Maple Court, 139 Wn. App. at 263 (emphasis added). This is consistent with Belltown's argument because it places the effective date of dissolution two years before the end of the winding up period, whereas Clear Brook argues that the effective date of dissolution comes at the end of the winding up period.
¶16 Clear Brook argues that another recent LLC decision by this court, Chadwick Farms Owners Ass'n v. FHC, LLC, 139 Wn. App. 300, 160 P.3d 1061 (2007), supports its position. In Chadwick Farms, the secretary of state issued a certificate of administrative dissolution for FHC, LLC, on March 24, 2003. On August 18, 2004, less than two years from the date of FHC's administrative dissolution and before its cancellation, Chadwick Farms brought suit against FHC for construction defects. Seven months later, on March 24, 2005, the secretary of state cancelled FHC's certificate of formation. On August 24, 2005, FHC moved for summary judgment to dismiss Chadwick Farms' claims on the ground that "FHC was no longer a legal entity." Chadwick Farms, 139 Wn. App. at 305. The trial court granted FHC's motion.
¶17 This court reversed, rejecting FHC's argument that it could not be sued by Chadwick because it was no longer a legal entity. The court held that "Chadwick had three years within which to bring its cause of action." Chadwick Farms, 139 Wn. App. at 312. It explained that "[t]he plain language of the statute provides that an action may lie for three years after a company is dissolved." Chadwick Farms, 139 Wn. App. at 311-12. In the instant case, Clear Brook argues that "[a]lthough the Court did not specify that the Chadwick owners association had three years from the date of cancellation to bring suit, the Court's reasoning makes it clear that the survival of claims statute preserves claims following cancellation of the certificate of formation." Br. of Resp't at 11-12.
¶18 Chadwick Farms is not dispositive of this case because it did not address the meaning of "effective date of dissolution" under RCW 25.15.303. Chadwick Farms' claims against FHC were timely regardless of whether the effective date of dissolution is the date of administrative dissolution (Belltown's position) or the date of cancellation (Clear Brook's position) because Chadwick Farms commenced its action within three years of both dates. To the extent that Chadwick Farms seems to address the question of when the statute of limitations in RCW 25.15.303 begins to run, such language is dicta because it was not essential to the outcome of the case. See State v. Halgren, 137 Wn.2d 340, 347 n. 3, 971 P.2d 512 (1999) (language in an opinion considered "dicta as resolution of the case did not turn on the issue").

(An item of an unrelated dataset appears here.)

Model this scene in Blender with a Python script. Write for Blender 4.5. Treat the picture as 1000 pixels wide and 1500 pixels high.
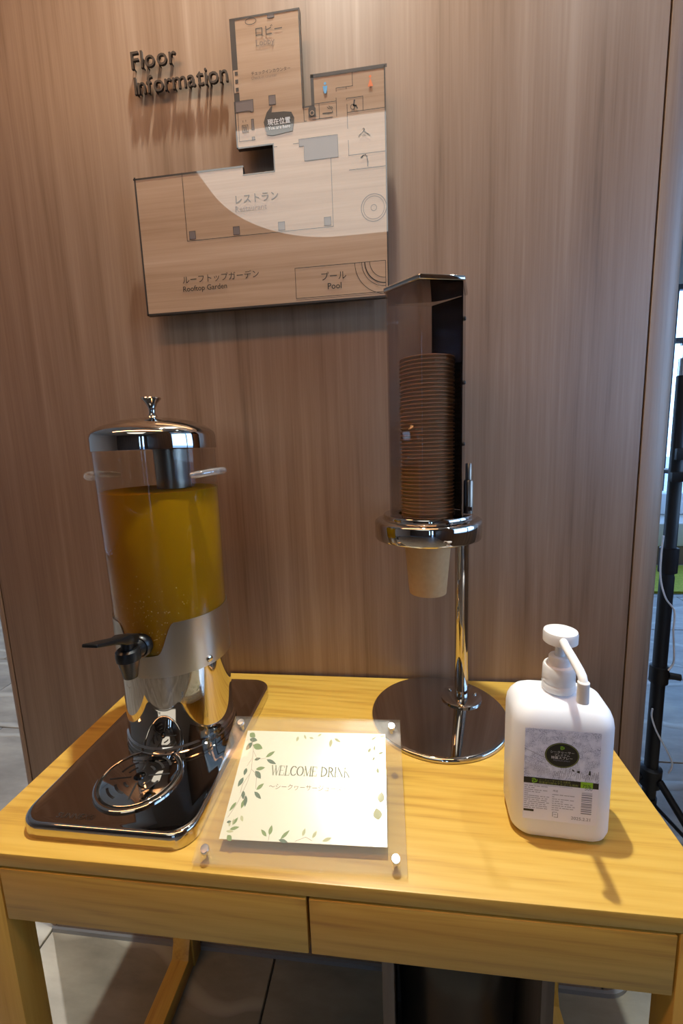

¶19 Chadwick Farms is also of limited assistance because it did not distinguish between "dissolution" and "effective date of dissolution." While it analyzed RCW 25.15.303, it was not required to decide the meaning of "effective date of dissolution" and, in fact, does not use that term. Instead, the opinion states that RCW 25.15.303 provides "a three-year period after dissolution within which to commence actions against a dissolved LLC." Chadwick Farms, 139 Wn. App. at 305 (emphasis added). But the statute reads, "within three years after the effective date of dissolution." RCW 25.15.303 (emphasis added). This distinction was not important in Chadwick Farms, but it is critical in this case. As explained above, we must adopt the definition of "effective date of dissolution" that is most consistent with the other statutes in the LLCA that use the phrase.
¶20 Finally, Clear Brook argues that the statute is, at best, ambiguous, and therefore we must rely on legislative history. It notes that the purpose of the bill through which RCW 25.15.303 was enacted was to address preservation of claims following the cancellation of an LLC's certificate of formation. See HOUSE COMM. ON JUDICIAEY, H.B. ANALYSIS ON S.B. 6531, at 2, 59th Leg., Reg. Sess. (Wash. 2006) ("The law governing LLCs. . . ." contains "no provision regarding the preservation of claims following cancellation of the certificate of formation."). Clear Brook also quotes the House Bill Report.
[Senate Bill 6531] is a step in the right direction. It affirmatively states that claims, such as homeowners' warranty claims, will survive the dissolution of an LLC. Whether or not there are any assets to satisfy a claim is a separate problem that will have to be addressed later.
H.B. REP. ON S.B. 6531, at 2, 59th Leg., Reg. Sess. (Wash. 2006).
¶21 Even assuming, without deciding, that we should consider legislative history in interpreting RCW 25.15.303, it provides little guidance because it does not define "effective date of dissolution." And Belltown's interpretation of RCW 25.15.303 is consistent with the legislature's intent because it allows claims against an administratively dissolved LLC for three years after the effective date of dissolution (the date of administrative dissolution) and one year after cancellation of the LLC's certificate of formation.
¶22 For the foregoing reasons, we reverse.
APPELWICK, C.J., and Cox, J., concur.